Crónicas

O senhor mesquinho

Se por cada vez que criticamos alguém conseguíssemos elogiar quem merece, bastaria esse equilíbrio para sermos todos mais felizes e mais inteiros

A semana passada escrevi neste mesmo espaço uma crónica que posicionava as famosas lambecas do Porto Santo como um dos patrimónios históricos da ilha que lhe emprestam um caráter único e que a tornam tão especial. Chamei-lhe “o senhor das lambecas”, sem conhecer o senhor José. Nunca privei com ele, não lhe conheço a família, os hábitos ou se é má ou boa pessoa. Nem era essa a ideia. Quis através dele expressar uma homenagem a pessoas empreendedoras que fizeram algo pela terra, os que construíram os seus próprios negócios a pulso, que souberam manter a sua magia sem a adulterar e que neste caso, quase sem querer se tornou num ponto de passagem obrigatória que marcou seguramente a infância de muitos que como eu a recordam com saudade dos bons momentos. Não passou muito tempo da sua publicação até que começasse a receber emails e mensagens a mal dizer o referido senhor, a falar mal dos gelados e até da (falta de) higiene do seu espaço. Não tenho por hábito ler os comentários que me escrevem nas redes sociais mas segundo me disseram, também por lá se assistiu a um chorrilho de críticas e disparates, tão comuns a este pelourinho dos tempos modernos.

Como referi, não conheço o senhor José, mas conheço muito bem a sociedade portuguesa da qual tanto me orgulho de fazer parte e para quem me dirijo tantas vezes com palavras elogiosas. Nessa sociedade existe infelizmente uma franja de “senhores invejosos” para quem a vida é feita para dizer mal dos outros. Invejosos e mesquinhos. Os que nada fazem mas tudo criticam. Os que nunca saíram do conforto do seu sofá mas que se referem aos projectos bem sucedidos dos seus vizinhos com um “assim também eu”. Os que, como nunca arriscaram, acham que nunca perderam, sem se dar conta que é nas derrotas que construímos as lições para dar a volta ao texto e chegarmos lá. Os que se alimentam do mal dos outros, que pisam e mandam abaixo para aliviar as suas próprias frustrações. Os que conspiram pela calada, que se escondem atrás de perfis falsos e cartas anónimas. Os que fazem julgamentos na praça pública e assassinatos de caráter sem permitir o contraditório, uma simples explicação ou justificação. Que desejam o mal, mesmo dos mais próximos e que anseiam em surdina que os outros tropecem, escorreguem ou caiam, de preferência sem se conseguirem mais levantar.
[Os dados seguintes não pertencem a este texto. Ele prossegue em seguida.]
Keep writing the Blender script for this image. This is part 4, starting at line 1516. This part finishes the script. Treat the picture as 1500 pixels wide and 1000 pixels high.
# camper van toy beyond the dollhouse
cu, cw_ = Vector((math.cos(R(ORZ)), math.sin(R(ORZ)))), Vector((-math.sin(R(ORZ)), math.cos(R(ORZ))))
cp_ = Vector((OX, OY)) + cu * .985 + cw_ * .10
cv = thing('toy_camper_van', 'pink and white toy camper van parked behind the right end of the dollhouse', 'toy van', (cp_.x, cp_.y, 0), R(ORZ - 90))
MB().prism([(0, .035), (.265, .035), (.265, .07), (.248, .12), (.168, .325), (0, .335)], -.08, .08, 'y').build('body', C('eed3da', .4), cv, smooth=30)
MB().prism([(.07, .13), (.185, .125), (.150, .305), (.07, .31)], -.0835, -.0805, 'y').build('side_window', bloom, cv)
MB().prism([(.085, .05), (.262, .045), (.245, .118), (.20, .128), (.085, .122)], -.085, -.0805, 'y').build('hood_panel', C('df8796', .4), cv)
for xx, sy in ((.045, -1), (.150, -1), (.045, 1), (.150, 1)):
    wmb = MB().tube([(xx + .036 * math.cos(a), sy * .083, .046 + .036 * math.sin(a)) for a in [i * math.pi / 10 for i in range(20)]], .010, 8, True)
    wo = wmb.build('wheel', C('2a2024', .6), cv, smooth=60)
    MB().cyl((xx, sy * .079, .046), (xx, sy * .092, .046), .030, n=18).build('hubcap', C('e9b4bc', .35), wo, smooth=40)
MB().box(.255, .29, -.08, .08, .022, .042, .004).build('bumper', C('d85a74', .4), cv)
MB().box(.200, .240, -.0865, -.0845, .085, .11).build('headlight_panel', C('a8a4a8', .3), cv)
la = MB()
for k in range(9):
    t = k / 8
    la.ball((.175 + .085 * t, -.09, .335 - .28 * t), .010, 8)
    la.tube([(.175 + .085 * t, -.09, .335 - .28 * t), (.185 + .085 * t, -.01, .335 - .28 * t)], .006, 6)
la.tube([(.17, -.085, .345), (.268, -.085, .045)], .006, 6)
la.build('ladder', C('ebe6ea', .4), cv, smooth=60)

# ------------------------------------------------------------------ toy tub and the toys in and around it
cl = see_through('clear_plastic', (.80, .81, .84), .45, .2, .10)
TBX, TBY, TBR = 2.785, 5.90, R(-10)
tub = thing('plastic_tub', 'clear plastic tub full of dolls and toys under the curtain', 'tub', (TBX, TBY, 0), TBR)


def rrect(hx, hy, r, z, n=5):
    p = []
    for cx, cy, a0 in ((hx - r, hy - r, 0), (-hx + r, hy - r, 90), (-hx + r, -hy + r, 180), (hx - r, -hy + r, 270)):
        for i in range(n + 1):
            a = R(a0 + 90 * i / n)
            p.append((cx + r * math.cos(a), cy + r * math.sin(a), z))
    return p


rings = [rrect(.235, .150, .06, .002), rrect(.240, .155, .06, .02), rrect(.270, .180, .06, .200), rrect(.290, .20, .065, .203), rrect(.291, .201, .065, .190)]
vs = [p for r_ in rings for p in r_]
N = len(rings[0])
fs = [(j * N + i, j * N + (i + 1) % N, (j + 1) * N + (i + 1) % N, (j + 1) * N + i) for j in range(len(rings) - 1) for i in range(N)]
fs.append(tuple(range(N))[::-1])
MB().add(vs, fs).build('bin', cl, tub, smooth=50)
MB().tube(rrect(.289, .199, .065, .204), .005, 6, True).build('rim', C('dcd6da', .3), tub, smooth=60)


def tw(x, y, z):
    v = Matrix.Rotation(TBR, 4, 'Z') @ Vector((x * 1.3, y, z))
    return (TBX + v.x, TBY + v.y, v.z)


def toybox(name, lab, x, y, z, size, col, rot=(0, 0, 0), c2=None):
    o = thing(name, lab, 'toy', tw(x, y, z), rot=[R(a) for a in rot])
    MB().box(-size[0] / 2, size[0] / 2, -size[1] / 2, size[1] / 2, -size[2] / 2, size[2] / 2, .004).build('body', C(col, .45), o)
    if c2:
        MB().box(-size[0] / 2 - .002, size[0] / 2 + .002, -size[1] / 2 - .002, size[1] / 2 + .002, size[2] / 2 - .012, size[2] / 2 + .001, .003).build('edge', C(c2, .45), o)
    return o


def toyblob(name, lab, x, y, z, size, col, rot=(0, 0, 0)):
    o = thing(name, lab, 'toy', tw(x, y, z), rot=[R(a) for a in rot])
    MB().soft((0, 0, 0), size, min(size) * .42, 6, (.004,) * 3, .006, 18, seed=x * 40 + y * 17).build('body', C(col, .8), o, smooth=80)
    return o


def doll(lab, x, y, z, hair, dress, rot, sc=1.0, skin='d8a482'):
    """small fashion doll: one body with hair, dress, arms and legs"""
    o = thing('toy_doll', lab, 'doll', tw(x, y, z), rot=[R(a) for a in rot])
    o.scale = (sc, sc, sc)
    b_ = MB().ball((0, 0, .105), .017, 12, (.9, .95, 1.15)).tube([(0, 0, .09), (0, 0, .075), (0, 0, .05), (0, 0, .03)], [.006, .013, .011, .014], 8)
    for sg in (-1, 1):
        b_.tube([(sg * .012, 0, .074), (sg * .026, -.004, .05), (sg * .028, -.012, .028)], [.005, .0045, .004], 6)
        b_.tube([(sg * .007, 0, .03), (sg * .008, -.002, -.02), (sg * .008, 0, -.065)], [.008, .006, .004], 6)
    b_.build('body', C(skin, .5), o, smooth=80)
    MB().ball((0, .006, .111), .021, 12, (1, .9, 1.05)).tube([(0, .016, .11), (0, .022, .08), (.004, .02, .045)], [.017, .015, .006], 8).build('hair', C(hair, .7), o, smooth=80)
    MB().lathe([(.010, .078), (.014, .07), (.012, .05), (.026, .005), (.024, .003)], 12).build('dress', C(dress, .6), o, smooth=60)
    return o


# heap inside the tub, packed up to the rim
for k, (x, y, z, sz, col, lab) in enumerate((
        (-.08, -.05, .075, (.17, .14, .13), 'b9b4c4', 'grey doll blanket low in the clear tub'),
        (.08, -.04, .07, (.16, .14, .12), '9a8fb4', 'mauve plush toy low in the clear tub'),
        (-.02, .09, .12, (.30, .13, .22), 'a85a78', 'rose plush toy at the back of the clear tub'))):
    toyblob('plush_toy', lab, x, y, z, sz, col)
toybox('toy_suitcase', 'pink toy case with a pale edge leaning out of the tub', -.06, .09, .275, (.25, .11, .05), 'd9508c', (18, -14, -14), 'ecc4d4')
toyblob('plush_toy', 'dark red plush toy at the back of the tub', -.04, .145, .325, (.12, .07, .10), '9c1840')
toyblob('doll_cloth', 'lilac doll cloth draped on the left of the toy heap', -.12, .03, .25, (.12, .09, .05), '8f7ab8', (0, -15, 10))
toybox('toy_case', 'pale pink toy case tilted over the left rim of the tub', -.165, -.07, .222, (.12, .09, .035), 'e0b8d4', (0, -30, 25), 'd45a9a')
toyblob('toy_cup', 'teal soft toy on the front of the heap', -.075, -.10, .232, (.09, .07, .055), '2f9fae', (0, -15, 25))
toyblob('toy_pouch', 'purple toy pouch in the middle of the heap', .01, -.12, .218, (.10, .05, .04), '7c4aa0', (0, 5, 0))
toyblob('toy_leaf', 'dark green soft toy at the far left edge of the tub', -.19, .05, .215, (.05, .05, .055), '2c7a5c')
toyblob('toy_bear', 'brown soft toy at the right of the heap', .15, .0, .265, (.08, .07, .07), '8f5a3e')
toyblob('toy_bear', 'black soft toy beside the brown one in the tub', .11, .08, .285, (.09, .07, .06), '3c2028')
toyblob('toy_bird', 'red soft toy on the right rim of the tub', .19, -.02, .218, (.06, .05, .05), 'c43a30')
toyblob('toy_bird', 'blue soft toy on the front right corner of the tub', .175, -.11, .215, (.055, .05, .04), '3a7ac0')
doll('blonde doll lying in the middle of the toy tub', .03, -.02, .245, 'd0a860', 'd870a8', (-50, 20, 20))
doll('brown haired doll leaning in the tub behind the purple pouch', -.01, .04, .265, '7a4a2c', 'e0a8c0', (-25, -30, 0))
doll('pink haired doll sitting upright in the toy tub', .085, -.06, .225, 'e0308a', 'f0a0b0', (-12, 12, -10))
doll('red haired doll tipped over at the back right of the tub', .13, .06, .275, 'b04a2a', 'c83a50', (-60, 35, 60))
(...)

Fazem-me lembrar a personagem de Ebenezer Scrooge no livro “Um conto de Natal”, um clássico de Charles Dickens. Nessa história 3 fantasmas apareceram para mostrar ao velho avarento e frio o quão miserável era a sua vida, o quão feliz já havia sido antes de se deixar levar pela ganância e o que podia ainda fazer para de alguma forma alterar o seu legado e o seu cunho. Infelizmente existe por aí muita gente que precisava que lhe aparecessem alguns fantasmas para lhes mostrar o prejuízo que fazem às outras pessoas mas acima de tudo que lhes fizessem ver que o tempo que desperdiçam e as forças que empregam na calúnia e na critica destrutiva seria bem mais útil e proveitosa até para eles próprios, se servisse para construir os seus próprios sonhos e para ajudar os que precisam de apoio e de moral. Às vezes não temos bem a noção da diferença que pode fazer na vida de alguém um elogio, uma palavra de incentivo, um mostrar que estamos ali mesmo nos erros e nas imperfeições.

A critica construtiva é sempre bem vinda. A destrutiva é dispensável. Se por cada vez que criticamos alguém conseguíssemos elogiar quem merece, bastaria esse equilíbrio para sermos todos mais felizes e mais inteiros. Faria melhor a quem recebe mas também a quem dá. Quem faz da ofensa uma forma de estar, quem se sente mais reconfortado em denegrir quem tenta, quem retira prazer no falhanço e no sofrimento ou quem escolhe meticulosamente as palavras para atingir onde dói mais, merece tão só a nossa indiferença mas também um sentimento de pena por não conseguirem desfrutar de uma leveza que torna a nossa vivência mais simples e de propósitos mais definidos. Tenham sempre muito cuidado quando ouvirem por aí alguém a falar mal de tudo e de todos porque assim que virarem costas, de forma cobarde os próximos visados serão vocês.